Friday, 12 July 2019

Warwickshire Avon - Adelphogamy and Addle-Plots

Some networking to be done first, a new long-term job I’ve won to be shared. A couple of well-kept light ales at country a pub, that despite the flagstone floors, battered dartboard and walls many stories to tell, offers the customer what they want. No not dancing girls and free Wi-Fi but indian food in a place people like me feel at home, feel part of the furniture.

Unpretentious and a place to feel at ease, what’s not to likes especially when the prices are so good as well….

Anyway mountains of poppadoms’ with all the pickles, piles of onion salad and sauces, a freshly cooked tiger prawn puri, and a well spiced and tender lamb dish to rival any of the good curry houses I frequent. A piping hot clay baked nan cooked and presented to perfection, and a mushroom basmati to share.

What it also has going for it for us maggot danglers is that not far off an onion bhaji throw away is an area where Barbel frequent. Dusk is the usual biting time for these creatures of habit so I’d dump ones gear off and try to winkle out a chub in one of the shallow oxygenated swims. They lay up in wait for food morsels to come their way but are cagey, very cagey indeed. These fish are fished for, the window of opportunity very small, very small indeed.

The problem is, the word on the ground is that, at the moment they could well be spawning, those that have more time than me who spend much of their time watching motionless tips, I said TIPS, have said they are very elusive at the moment. This is an area where over all the stretches I fish, if I wanted to catch a Barbel, here would be it.

Now Barbel spawn in wide ranging temperatures ranging from 14-20 degrees C, in late spring or early summer, between May and July after migrating upstream, often several miles, to their spawning grounds. Males will pursue the females that are ready to spawn to shallow riffles and splashing is common as the pursuit takes place.

From reading some boomph online males can exhibit interesting behaviour at the spawning sites. The courting males will follow a female to the spawning site and a single male will then swim with her and prior to her release eggs. The male will often court the female by swimming head to head with her at the spawning site, but when they start to release their eggs and milt.

Other males waiting at the spawning site will then swim upstream to join them and so release their milt in an attempt to fertilize her eggs, despite having played no part in the courtship at all !!! The females may spawn several times with approximately 14-days between each.

The females can produce 8-12,000 eggs/kg of body weight, depending upon their condition and health, the eggs themselves are a translucent yellow and are the largest eggs of the coarse fish in Britain. Apparently the roe of Barbel is poisonous to humans. As they develop into adults, the sexes reach sexual maturity at different times, with males first able to spawn at between 2-5 years and females at 5-8 years of age. Barbel are believed to live for up to 15 years.

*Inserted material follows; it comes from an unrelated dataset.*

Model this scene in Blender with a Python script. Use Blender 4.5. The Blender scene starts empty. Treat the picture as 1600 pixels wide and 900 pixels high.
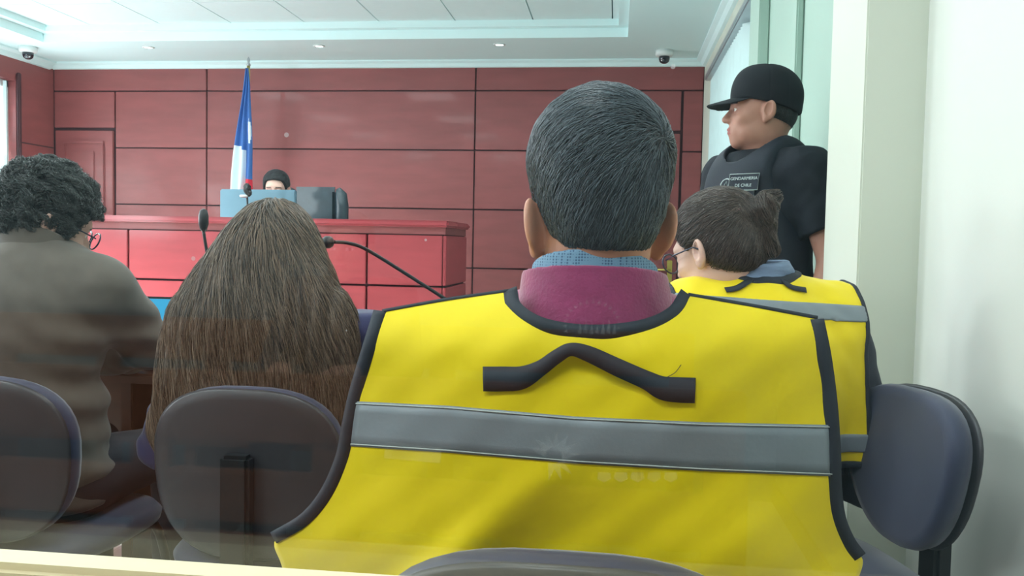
import bpy, bmesh, math, random
import numpy as np
from mathutils import Vector, Matrix

# ------------------------------------------------------------------ camera
SC = bpy.context.scene
COL = SC.collection
FPX = 1350.0
PSI, PITCH, ROLL = 0.119036, 0.05051, 0.02
CAM = np.array([0.0, 0.0, 1.15])
_f = np.array([-math.sin(PSI)*math.cos(PITCH), math.cos(PSI)*math.cos(PITCH), -math.sin(PITCH)])
_r0 = np.array([math.cos(PSI), math.sin(PSI), 0.0])
_u0 = np.cross(_r0, _f)
_R = math.cos(ROLL)*_r0 + math.sin(ROLL)*_u0
_U = math.cos(ROLL)*_u0 - math.sin(ROLL)*_r0
cam_data = bpy.data.cameras.new('camera')
cam_data.sensor_width = 36.0
cam_data.lens = 36.0*FPX/1600.0
cam_data.clip_start = 0.02
cam = bpy.data.objects.new('camera', cam_data)
COL.objects.link(cam)
cam.matrix_world = Matrix(((_R[0], _U[0], -_f[0], CAM[0]), (_R[1], _U[1], -_f[1], CAM[1]),
                           (_R[2], _U[2], -_f[2], CAM[2]), (0, 0, 0, 1)))
SC.camera = cam

# ------------------------------------------------------------------ colour, world, lights
SC.view_settings.view_transform = 'Standard'
SC.view_settings.look = 'None'
SC.view_settings.gamma = 1.0
SC.view_settings.use_curve_mapping = False
SC.view_settings.exposure = -0.32
SC.cycles.use_denoising = True
SC.cycles.max_bounces = 10
SC.cycles.diffuse_bounces = 5
SC.cycles.sample_clamp_indirect = 6.0

world = bpy.data.worlds.new('sky')
SC.world = world
world.use_nodes = True
world.node_tree.nodes['Background'].inputs[0].default_value = (0.80, 0.90, 1.0, 1)
world.node_tree.nodes['Background'].inputs[1].default_value = 2.2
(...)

I’ve said before I don’t fish for Barbel that often, I prefer to fish in the autumn and winter months when they are at their heaviest and hungriest. Times of flood when the water is coloured is another window of opportunity to catch these fantastic powerful fish, because it is about the only fish that bites in those conditions. They can venture out in to the murky waters without standing out like a sore thumb.

I was hoping they had now returned and were up for feeding, or would they spoil the party? !!!!

Anyway back to the session, where I’d hope to register some scores on the door for the Bloggers Challenge. A Krill wafter on one rod, a pungent meat boilie on the other, both with PVA bags of mixed pellets, an hour before dusk, wait for a proper bait. There are gluttonous chub here as well, meat can be snatched or dislodged from the hook and there is no time to check of the bait is still on,  a firmer boilie is more resistant to their persistence. ignore the pulls, plucks and knocks you will know exactly when a Barbel takes the bait.

Best laid plans and all that, the first part went very well indeed, with Chub in quite a few swims coming up to take the bread off the surface. One swim I could see a Barbel as well, certainly over 7lb by the look of it. Slow sinking bread took the biggest chub and when you're fishing water, not much more than a foot deep in pacey water, it gave a cracking account for itself. Maybe rolling meat might have tempted the Barbel but it looked very cagey indeed.

Three swims produced fish though, and I managed 5 Chub, the smallest around 3lb. Away from the pacey shallow swims though, the water looked dead. The water had dropped considerably so I didn't expect much action the last hour headed in to dusk.

The chub were still active though and there were quite a few chub rattles pulls here and there but no Barbel decided to bite. With rain not forecast I'm tempted to don the waders and fish not only floating bread, but maybe some rolling meat as I'm sure put a lump in the front of a Barbel it would take it.